The Professor of Light

Front Cover
G.P. Putnam's Sons, 1999 - Fiction - 254 pages
Megan adores her father, a charming, befuddled professor of philosophy from Guyana whose lifetime pursuit is to resolve the dual nature of light as particle and wave. To further his obsessive quest, the professor trains his daughter in Socratic reasoning and the principles of physics. Even as a child, she organizes his notes, types his theories, and engages him in debates.

At the root of their intense father-daughter bond is the legacy of Indian-Caribbean storytelling he passes on. She drinks in the obeah tales and myths, the stories that illuminate the lost history of her family that scattered over many continents and cultures. And so Megan absorbs her past, while struggling to remain afloat between the undertow of family and the riptide of the larger world.

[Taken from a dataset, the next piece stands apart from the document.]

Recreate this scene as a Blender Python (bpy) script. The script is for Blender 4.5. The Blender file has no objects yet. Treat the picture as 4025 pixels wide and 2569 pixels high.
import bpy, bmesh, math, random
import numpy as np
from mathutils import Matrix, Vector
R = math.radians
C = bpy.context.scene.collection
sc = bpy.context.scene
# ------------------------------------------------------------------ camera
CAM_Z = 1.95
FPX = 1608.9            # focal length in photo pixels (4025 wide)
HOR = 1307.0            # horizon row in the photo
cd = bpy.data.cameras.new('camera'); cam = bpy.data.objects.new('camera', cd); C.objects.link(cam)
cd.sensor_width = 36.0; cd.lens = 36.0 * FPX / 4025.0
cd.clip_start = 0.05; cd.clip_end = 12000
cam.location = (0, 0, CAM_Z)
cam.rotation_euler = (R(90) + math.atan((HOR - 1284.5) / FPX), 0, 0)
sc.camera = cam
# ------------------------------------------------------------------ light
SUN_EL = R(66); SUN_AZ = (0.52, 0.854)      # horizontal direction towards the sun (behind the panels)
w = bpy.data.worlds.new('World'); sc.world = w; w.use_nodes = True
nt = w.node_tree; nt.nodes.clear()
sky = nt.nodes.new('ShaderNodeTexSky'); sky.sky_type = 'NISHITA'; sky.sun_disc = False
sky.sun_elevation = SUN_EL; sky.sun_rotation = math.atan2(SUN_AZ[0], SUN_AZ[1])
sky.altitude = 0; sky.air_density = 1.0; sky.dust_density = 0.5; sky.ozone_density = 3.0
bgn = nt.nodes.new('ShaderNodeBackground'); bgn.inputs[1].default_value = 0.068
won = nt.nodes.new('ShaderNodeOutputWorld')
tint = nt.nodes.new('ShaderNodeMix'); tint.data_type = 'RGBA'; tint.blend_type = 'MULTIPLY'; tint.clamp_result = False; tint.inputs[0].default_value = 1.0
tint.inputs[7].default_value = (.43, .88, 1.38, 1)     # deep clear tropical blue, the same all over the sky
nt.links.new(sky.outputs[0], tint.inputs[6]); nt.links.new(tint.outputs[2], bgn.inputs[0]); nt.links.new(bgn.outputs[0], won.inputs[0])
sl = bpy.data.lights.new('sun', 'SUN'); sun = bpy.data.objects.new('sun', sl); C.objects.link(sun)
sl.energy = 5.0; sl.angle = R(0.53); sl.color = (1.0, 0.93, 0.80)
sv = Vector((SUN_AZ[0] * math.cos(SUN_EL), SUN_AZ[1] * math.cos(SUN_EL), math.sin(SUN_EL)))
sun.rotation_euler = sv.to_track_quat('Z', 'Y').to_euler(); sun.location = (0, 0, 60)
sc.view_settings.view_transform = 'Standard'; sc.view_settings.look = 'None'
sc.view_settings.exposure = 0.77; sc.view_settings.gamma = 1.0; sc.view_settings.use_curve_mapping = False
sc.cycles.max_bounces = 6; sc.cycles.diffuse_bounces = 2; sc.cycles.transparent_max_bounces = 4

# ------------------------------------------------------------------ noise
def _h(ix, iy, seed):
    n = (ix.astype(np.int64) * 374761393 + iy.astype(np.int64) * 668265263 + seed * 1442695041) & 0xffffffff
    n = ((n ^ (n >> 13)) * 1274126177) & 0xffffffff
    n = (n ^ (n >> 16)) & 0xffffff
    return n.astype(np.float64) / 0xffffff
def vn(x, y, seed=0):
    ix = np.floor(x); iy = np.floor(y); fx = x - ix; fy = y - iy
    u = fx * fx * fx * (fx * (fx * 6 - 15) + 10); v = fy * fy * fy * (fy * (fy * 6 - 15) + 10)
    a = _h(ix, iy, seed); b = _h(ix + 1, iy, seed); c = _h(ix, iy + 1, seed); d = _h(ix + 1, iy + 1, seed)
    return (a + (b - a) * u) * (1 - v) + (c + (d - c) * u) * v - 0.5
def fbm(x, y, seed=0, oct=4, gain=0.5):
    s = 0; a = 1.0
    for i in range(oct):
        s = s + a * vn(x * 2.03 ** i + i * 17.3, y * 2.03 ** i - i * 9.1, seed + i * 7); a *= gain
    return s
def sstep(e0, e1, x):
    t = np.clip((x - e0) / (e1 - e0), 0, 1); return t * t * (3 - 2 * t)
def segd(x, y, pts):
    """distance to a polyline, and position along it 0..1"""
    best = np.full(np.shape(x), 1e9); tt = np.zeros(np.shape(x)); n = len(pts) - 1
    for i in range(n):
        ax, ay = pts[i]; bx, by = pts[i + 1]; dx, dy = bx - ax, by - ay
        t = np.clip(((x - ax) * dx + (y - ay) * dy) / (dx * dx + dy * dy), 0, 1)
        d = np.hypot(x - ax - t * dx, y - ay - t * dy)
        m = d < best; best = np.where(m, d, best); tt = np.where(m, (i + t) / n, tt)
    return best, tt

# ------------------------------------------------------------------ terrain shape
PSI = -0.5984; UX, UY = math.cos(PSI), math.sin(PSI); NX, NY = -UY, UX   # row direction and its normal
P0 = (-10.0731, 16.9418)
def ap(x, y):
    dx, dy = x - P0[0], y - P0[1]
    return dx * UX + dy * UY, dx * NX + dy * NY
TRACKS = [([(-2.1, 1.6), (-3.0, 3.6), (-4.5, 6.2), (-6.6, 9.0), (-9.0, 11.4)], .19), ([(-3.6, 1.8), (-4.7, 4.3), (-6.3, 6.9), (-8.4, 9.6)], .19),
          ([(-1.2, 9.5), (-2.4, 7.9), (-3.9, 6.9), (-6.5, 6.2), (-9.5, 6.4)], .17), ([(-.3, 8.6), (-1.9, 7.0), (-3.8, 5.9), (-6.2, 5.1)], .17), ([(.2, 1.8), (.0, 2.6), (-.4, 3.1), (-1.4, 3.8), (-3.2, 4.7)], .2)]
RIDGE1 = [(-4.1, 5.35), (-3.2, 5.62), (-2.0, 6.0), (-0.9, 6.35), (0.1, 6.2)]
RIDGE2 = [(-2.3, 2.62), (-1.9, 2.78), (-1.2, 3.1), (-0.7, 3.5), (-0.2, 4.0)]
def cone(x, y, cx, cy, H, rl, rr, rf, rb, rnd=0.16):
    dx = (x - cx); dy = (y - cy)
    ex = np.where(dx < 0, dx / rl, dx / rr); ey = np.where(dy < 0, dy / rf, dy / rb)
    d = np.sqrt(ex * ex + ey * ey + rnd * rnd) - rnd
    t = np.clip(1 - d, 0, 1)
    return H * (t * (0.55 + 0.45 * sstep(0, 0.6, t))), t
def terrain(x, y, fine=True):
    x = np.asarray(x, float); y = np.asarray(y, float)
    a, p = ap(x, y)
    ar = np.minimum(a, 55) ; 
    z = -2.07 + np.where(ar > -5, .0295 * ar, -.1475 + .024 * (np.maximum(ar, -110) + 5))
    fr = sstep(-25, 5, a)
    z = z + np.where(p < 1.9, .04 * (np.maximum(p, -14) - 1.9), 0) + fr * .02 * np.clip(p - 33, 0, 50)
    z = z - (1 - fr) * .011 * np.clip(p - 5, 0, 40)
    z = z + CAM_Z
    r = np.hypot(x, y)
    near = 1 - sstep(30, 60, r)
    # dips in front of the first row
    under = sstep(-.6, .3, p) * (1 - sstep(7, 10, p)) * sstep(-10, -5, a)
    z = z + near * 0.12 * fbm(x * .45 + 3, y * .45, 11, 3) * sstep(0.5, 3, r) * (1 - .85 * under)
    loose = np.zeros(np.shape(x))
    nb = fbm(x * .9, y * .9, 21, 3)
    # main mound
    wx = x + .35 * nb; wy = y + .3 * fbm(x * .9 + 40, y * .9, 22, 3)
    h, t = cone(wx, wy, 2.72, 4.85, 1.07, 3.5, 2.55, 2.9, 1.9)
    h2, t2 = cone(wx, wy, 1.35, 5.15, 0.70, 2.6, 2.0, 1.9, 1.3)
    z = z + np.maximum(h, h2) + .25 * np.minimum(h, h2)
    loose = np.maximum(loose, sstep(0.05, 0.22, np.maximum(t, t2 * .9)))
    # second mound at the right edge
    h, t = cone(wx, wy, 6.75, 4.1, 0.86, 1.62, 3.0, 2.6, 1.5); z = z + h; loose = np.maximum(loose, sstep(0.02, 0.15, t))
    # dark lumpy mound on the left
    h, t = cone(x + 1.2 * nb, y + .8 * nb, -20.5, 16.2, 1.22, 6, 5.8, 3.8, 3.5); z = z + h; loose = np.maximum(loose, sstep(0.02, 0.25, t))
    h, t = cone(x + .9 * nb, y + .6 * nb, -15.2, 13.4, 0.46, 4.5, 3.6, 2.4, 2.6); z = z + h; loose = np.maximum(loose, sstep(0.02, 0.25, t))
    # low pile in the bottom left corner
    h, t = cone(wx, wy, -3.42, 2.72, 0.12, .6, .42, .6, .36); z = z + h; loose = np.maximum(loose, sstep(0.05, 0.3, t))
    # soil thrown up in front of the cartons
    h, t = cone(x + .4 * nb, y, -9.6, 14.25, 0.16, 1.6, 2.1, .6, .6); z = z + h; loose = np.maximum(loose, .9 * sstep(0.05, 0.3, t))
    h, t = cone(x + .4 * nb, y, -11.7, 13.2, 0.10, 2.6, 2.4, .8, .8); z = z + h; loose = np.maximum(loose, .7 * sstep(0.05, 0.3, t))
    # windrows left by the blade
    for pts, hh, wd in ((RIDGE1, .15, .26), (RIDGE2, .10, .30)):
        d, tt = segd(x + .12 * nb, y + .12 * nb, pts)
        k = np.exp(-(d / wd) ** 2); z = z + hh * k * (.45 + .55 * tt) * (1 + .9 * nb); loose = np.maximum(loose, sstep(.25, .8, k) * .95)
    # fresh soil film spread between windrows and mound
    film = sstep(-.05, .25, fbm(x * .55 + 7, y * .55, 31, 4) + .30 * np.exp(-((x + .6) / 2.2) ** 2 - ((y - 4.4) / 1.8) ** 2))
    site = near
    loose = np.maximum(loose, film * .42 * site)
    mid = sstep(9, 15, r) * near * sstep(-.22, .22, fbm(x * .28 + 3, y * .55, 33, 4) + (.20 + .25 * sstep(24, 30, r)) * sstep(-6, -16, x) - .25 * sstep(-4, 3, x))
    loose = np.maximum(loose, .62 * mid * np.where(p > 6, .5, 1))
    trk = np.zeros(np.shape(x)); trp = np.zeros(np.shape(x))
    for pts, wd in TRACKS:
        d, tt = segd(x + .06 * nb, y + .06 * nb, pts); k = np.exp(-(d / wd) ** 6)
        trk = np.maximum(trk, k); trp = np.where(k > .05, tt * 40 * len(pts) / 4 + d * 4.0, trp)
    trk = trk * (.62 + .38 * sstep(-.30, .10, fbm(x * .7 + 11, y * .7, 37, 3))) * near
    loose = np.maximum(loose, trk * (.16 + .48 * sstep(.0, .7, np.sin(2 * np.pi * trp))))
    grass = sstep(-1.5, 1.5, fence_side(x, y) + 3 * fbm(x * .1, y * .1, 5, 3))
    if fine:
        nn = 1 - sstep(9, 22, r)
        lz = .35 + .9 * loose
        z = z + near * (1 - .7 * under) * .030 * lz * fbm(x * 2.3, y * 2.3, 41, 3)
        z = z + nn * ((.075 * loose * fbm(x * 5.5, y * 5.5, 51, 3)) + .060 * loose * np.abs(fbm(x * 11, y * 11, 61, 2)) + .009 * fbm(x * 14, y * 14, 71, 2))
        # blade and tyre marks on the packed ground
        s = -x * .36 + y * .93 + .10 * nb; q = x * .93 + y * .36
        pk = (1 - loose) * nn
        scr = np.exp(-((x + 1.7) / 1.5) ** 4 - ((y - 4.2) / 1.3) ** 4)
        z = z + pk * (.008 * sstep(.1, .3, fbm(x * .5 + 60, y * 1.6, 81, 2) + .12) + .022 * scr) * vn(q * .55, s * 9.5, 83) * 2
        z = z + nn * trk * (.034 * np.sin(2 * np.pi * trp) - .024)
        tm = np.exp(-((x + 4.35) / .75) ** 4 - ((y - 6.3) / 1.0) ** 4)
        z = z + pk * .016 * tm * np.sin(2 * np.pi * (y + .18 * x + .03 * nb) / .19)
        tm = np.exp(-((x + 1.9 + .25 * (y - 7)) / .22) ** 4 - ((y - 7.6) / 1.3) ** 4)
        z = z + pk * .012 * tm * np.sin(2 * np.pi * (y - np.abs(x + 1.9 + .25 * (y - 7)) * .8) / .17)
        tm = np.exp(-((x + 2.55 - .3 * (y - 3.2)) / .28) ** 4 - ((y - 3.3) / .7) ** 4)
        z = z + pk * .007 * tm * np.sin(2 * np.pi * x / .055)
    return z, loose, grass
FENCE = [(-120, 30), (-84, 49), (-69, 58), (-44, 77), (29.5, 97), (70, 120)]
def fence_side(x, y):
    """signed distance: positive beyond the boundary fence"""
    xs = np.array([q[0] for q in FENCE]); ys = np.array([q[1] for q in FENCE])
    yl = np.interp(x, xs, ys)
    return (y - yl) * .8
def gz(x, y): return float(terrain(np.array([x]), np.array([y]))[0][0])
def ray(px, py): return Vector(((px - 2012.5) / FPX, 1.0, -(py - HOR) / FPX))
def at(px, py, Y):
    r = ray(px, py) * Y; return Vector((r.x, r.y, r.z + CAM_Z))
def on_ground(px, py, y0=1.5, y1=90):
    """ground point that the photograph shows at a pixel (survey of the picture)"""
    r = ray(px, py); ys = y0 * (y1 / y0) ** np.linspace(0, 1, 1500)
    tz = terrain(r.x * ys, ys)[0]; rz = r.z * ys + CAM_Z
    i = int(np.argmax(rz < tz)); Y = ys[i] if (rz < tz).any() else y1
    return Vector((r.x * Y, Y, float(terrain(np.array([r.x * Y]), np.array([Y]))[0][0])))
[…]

As she nears adulthood, Megan's relationship with her father grows more ominous as he is overtaken by a haunting past and a fear that Megan, like all children, will one day eclipse him. Each time she tries to step outside his world of ideas and old stories, she is pulled back in. All the while, the professor descends deeper into madness and Megan must choose how far her devotion will take her.

A novel of logic, passion, and cultural lore, The Professor of Light gets at the heart of what it means to grow up and to grow apart.